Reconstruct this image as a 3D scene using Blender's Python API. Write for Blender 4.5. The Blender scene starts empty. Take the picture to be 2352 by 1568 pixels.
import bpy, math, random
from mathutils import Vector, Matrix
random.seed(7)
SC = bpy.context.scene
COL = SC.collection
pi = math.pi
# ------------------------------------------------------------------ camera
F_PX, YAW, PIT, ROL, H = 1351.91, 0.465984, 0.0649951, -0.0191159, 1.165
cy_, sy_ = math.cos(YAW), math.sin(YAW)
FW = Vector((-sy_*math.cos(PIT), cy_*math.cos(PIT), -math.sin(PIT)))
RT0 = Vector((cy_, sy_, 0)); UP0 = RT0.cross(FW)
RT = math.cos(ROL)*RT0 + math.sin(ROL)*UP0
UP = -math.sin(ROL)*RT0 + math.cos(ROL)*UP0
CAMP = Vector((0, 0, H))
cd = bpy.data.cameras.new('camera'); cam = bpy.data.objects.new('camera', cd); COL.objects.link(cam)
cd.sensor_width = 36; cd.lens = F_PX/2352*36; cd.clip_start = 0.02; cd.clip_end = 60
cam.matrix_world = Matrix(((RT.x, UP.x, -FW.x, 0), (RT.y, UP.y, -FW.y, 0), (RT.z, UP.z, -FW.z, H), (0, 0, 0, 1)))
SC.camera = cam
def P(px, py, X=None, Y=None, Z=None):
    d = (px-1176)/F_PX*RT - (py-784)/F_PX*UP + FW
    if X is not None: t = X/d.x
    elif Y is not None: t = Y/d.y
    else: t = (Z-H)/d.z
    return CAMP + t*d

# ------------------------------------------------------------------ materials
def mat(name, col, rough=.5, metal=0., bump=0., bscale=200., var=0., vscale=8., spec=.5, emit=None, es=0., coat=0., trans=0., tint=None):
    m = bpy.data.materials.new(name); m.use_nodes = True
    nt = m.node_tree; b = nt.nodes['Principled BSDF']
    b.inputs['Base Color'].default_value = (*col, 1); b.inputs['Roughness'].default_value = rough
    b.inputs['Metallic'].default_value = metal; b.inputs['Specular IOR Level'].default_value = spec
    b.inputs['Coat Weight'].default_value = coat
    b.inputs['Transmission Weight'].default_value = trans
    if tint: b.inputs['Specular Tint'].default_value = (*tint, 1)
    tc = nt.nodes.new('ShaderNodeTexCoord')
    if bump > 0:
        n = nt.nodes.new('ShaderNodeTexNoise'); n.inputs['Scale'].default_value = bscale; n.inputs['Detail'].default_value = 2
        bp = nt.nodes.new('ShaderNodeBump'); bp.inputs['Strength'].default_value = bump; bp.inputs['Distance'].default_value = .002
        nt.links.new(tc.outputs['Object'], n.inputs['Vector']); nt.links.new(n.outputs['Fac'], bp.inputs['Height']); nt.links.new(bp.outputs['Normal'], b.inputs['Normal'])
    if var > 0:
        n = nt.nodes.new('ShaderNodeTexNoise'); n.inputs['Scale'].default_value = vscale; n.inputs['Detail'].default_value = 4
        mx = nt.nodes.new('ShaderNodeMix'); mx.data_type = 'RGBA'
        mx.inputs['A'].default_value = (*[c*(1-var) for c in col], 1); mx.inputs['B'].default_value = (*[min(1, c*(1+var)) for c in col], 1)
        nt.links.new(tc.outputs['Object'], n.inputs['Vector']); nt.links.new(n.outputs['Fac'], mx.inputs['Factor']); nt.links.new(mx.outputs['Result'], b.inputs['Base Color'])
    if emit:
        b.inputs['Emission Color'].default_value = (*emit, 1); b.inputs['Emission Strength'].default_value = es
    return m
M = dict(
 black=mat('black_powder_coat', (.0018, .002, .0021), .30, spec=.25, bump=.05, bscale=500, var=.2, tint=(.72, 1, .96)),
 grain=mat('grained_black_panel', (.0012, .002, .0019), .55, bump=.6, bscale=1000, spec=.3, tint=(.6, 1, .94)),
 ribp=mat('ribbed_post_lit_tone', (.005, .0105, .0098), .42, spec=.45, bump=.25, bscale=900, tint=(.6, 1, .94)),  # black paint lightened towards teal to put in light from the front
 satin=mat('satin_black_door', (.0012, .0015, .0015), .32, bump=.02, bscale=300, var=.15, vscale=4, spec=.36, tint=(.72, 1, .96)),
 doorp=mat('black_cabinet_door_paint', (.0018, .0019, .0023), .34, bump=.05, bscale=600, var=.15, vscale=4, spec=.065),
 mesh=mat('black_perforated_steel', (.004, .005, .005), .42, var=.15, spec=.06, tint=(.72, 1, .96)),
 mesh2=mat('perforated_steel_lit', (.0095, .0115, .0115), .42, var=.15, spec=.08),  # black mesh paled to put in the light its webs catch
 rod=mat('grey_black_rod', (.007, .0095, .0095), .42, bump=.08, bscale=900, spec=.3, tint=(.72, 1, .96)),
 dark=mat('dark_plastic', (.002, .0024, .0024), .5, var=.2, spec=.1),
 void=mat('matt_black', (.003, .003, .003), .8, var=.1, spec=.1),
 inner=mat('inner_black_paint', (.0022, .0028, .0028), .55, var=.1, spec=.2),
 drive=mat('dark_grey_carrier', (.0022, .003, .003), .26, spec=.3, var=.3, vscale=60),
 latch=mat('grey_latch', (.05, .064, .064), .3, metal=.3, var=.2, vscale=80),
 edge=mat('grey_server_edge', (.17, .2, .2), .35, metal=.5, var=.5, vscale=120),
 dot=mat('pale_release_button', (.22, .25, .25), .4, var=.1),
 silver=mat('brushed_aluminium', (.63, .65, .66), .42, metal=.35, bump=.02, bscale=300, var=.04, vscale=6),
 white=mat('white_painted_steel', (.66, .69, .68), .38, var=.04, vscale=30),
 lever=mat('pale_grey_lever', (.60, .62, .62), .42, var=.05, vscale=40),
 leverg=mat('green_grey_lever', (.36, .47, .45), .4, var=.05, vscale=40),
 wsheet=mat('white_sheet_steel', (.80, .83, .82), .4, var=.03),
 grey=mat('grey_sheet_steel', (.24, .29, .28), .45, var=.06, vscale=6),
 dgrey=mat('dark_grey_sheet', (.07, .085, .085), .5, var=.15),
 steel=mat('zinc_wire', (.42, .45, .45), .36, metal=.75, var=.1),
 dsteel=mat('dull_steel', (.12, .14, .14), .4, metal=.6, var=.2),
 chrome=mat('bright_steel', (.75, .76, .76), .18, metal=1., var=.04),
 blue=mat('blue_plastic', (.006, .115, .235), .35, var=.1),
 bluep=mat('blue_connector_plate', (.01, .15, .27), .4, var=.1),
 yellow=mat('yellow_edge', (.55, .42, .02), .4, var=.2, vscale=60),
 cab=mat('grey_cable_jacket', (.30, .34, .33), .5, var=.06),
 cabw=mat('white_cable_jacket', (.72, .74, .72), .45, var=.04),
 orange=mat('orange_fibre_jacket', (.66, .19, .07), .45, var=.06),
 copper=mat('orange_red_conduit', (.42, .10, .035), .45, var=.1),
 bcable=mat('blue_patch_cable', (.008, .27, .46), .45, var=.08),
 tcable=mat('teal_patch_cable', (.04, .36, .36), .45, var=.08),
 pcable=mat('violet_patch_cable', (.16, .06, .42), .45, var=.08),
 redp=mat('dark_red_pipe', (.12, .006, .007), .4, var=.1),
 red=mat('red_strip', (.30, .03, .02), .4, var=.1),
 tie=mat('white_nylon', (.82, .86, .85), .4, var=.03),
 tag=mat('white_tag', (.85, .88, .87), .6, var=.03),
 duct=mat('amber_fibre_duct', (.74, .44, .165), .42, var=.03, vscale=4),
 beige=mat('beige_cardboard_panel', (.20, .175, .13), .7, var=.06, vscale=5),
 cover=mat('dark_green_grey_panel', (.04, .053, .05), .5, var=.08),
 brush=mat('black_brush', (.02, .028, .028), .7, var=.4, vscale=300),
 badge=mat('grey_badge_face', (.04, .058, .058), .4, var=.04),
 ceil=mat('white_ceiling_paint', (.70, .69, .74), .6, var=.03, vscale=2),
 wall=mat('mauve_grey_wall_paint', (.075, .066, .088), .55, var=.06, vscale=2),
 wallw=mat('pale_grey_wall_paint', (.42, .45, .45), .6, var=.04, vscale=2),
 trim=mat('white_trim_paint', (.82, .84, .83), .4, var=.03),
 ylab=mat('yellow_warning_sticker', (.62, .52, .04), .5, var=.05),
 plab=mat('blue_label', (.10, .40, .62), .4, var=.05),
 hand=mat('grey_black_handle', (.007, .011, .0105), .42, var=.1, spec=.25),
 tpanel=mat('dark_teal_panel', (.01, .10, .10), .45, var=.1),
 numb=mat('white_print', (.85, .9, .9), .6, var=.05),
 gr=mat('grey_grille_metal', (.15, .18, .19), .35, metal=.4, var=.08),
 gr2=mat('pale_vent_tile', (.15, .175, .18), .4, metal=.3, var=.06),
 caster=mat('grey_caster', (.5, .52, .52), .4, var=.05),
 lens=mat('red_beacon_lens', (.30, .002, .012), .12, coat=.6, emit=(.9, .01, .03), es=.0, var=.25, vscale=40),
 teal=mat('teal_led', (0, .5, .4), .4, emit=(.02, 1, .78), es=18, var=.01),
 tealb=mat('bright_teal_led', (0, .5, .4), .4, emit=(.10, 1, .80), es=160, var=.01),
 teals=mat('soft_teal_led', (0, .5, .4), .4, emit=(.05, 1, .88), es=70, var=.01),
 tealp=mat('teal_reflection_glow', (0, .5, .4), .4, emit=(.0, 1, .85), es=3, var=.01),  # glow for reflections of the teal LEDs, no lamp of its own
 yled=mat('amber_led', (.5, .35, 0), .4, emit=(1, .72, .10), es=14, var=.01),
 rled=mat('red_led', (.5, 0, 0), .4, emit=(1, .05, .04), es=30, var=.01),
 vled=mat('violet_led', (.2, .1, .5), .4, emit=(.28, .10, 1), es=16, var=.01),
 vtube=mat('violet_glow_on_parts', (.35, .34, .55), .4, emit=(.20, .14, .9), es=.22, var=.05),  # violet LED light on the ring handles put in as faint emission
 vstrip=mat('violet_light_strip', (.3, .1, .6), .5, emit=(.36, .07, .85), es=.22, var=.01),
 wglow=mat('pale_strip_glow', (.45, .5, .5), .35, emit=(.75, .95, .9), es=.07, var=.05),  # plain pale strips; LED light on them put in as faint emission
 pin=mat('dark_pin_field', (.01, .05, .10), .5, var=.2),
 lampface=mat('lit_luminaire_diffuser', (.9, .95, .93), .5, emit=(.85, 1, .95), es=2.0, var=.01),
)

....

* Aim of the exercise *
Pull every line containing the word "scene" out of the material.

* Answer in full *
Reconstruct this image as a 3D scene using Blender's Python API. Write for Blender 4.5. The Blender scene starts empty. Take the picture to be 2352 by 1568 pixels.
SC = bpy.context.scene